Question

A plane flying horizontally at an altitude of 1 mi and a speed of 470 mi/h passes directly over a radar station. Find the rate at which the distance from the plane to the station is increasing when it is 2 mi away from the station. (Round your answer to the nearest whole number.)

Answer 1

Answer:

407 mi/h

Step-by-step explanation:

Given:

Speed of plane (s) = 470 mi/h

Height of plane above radar station (h) = 1 mi

Let the distance of plane from station be 'D' at any time 't' and let 'x' be the horizontal distance traveled in time 't' by the plane.

Consider a right angled triangle representing the above scenario.

We can see that, the height 'h' remains fixed as the plane is flying horizontally.
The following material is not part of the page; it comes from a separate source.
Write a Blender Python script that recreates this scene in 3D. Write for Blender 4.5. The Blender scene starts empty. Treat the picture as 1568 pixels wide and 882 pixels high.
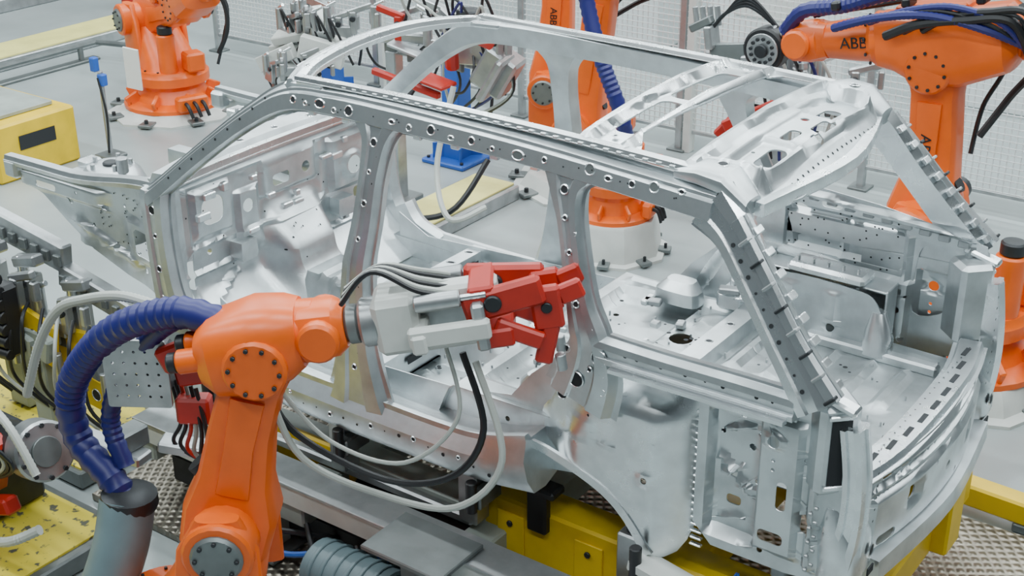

Speed of the plane is nothing but the rate of change of horizontal distance of plane. So, $s=\frac{dx}{dt}=470\ mi/h$

Now, applying Pythagoras theorem to the triangle, we have:

$D^2=h^2+x^2\\\\D^2=1+x^2$

Differentiating with respect to time 't', we get:

$2D\frac{dD}{dt}=0+2x\frac{dx}{dt}\\\\\frac{dD}{dt}=\frac{x}{D}(s)$

Now, when the plane is 2 miles away from radar station, then D = 2 mi

Also, the horizontal distance traveled can be calculated using the value of 'D' in equation (1). This gives,

$2^2=1+x^2\\\\x^2=4-1\\\\x=\sqrt3=1.732\ mi$

Now, plug in all the given values and solve for $\frac{dD}{dt}$. This gives,

$\frac{dD}{dt}=\frac{1.732\times 470}{2}=407.02\approx 407\ mi/h$

Therefore, the distance from the plane to the station is increasing at a rate of 407 mi/h.